Rob Ford, Toronto’s controversial mayor, is currently involved in a legal battle that could result in him losing his job.

The legal saga began roughly three years ago in February of 2010, when Mr. Ford sent out donation requests for his football foundation to official city lobbyists using official city letterhead. Toronto’s integrity commissioner found that Mr. Ford’s actions violated city council’s code of conduct rules regarding the use of city staff and city resources. The violation occurred because Mr. Ford was using official city resources for a personal matter, which is generally not allowed. Mr. Ford was ordered to pay back the $3,150 donated to his football foundation.

http://news.nationalpost.com/2012/08/31/rob-ford-in-court/

Roughly two years later in February of 2012, Toronto’s city council had a change of heart and voted to overturn the order requiring Mr. Ford to pay back the money. Mr. Ford participated in this vote, without declaring he had a conflict of interestin the vote. A conflict of interest occurs when personal factors impact a decision (in this case, Mr. Ford’s vote). When someone has a conflict of interest, they are not able to fairly and objectively make a decision.

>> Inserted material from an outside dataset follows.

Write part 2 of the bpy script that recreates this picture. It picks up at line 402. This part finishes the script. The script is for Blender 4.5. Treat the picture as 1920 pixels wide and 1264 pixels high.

Shortly after the vote, a Toronto resident filed a conflict of interest lawsuit against Mr. Ford, claiming the mayor violated the Municipal Conflict of Interest Act. In November of 2012, Judge Charles Hackland ruled that Mr. Ford was guilty and should be removed from office as a result.

Mr. Ford immediately launched an appeal and is allowed to stay in office until the Ontario Court of Appeal (ONCA) has decided the appeal. If the ONCA agrees with the lower court’s decision, it looks as though Mr. Ford will be able to run in the next municipal election. The ONCA is supposed to release its decision early in 2013.